Зрелость - страница 50
Главный недостаток моего романа состоял в том, что история Анны не выдерживала критики. Чтобы понять историю Зазы, надо начинать с ее детства, с семейного гнезда, к которому она принадлежала, с ее благоговейного почитания матери, с которым не в силах равняться никакая супружеская любовь. Любимая и с колыбели почитаемая мать может сохранять страшное влияние, даже если сожалеют об узости ее взглядов и злоупотреблении властью; осуждаемый, порицаемый муж перестает внушать уважение, а муж Анны со всей очевидностью не имел над ней физической власти, ведь я описывала нравственный конфликт. Разве противоречие между верностью Анны в отношении банального буржуа, коим я ее снабдила, и ее дружескими чувствами к мадам де Прельян, довольно все-таки неглубокими, могло до смерти истерзать ее? В это не верилось.

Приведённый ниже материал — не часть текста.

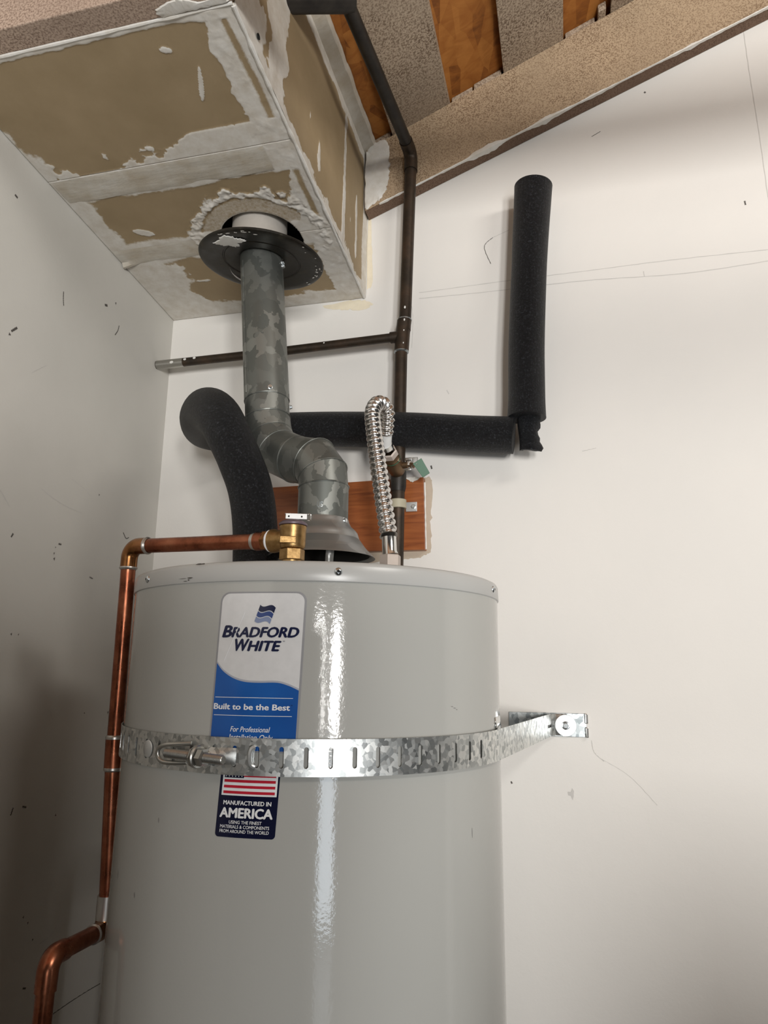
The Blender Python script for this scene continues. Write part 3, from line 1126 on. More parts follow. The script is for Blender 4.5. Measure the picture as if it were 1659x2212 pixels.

Ошибка моя состояла в том, что я отрывала эту драму от обстоятельств, придававших ей истинность. Из этого я извлекла, с одной стороны, теоретический смысл – конфликт между буржуазной косностью и волей к жизни, с другой стороны, просто голый факт – смерть Зазы. Это была двойная ошибка; ибо если искусство романа и требует воплощения, то для того, чтобы превзойти саму историю и ярко показать ее смысл, но не абстрактный, а нерасторжимо связанный с существованием[21].
Мой роман грешил и по многим другим пунктам. Окружавшая мадам де Прельян артистическая среда была столь же искусственной, как и она сама, а куклы, которыми я ее обременила, тащили за собой кучу мишуры. Кроме того, я была слишком неопытна, чтобы управляться с тремя персонажами сразу: я пыталась описать оживленное сборище, результат получился удручающий. Меня интересовали отношения людей между собой; я не хотела увлекаться жанром «интимного дневника», ограничиваясь рассказом о себе: к несчастью, я была неспособна освободиться от этого и очень скоро пришла к соглашательству.
Самым ценным в моих дебютах было то, как я располагала углы зрения. Женевьева представала с точки зрения Анны, что придавало немного таинственности ее простодушию; мадам де Прельян и Анна виделись глазами Женевьевы, а она чувствовала, что не очень хорошо их понимает; с помощью такой неполноты освещения читателю предлагалось угадать истину, которую ему грубо не навязывали. Беда в том, что, несмотря на столь осмотрительное представление, мои героини не отличались жизнеспособностью.
Во всяком случае, в тот год я не считала свою работу наказанием. Я садилась у окна «Синтры», смотрела на Старый порт, вдыхала его запахи и задавалась вопросом, как думают, как чувствуют, как страдают в сорок лет: я завидовала, я опасалась той женщины, которой непременно суждено поглотить меня, и торопилась запечатлеть на бумаге ее черты. Никогда не забуду осенний день, когда я прогуливалась вокруг озера Этан-де-Берр, рассказывая себе конец моей книги. В полумраке гостиной Женевьева смотрела в окно, наблюдая, как зажигаются первые фонари, а в это время в ее сердце стихала буря, и она приходила в себя; на диване валялись куклы. Представляя себе этот иллюзорный мир, я воображала, будто поднимаюсь над собой и живьем, во плоти, проникаю в мир картин и статуй, героев романа. Вместе с собой в эту сияющую даль я уносила тростники с солоноватым запахом и шепот ветра; озеро было реальным, я – тоже; но необходимость, красота творения, рождавшиеся в это мгновение, уже преображали его, и я пробуждалась к реальности. Никогда замыслы очерков или репортажей не вызывали у меня такого рода восторга; он оживал каждый раз, когда я обращалась к воображаемому.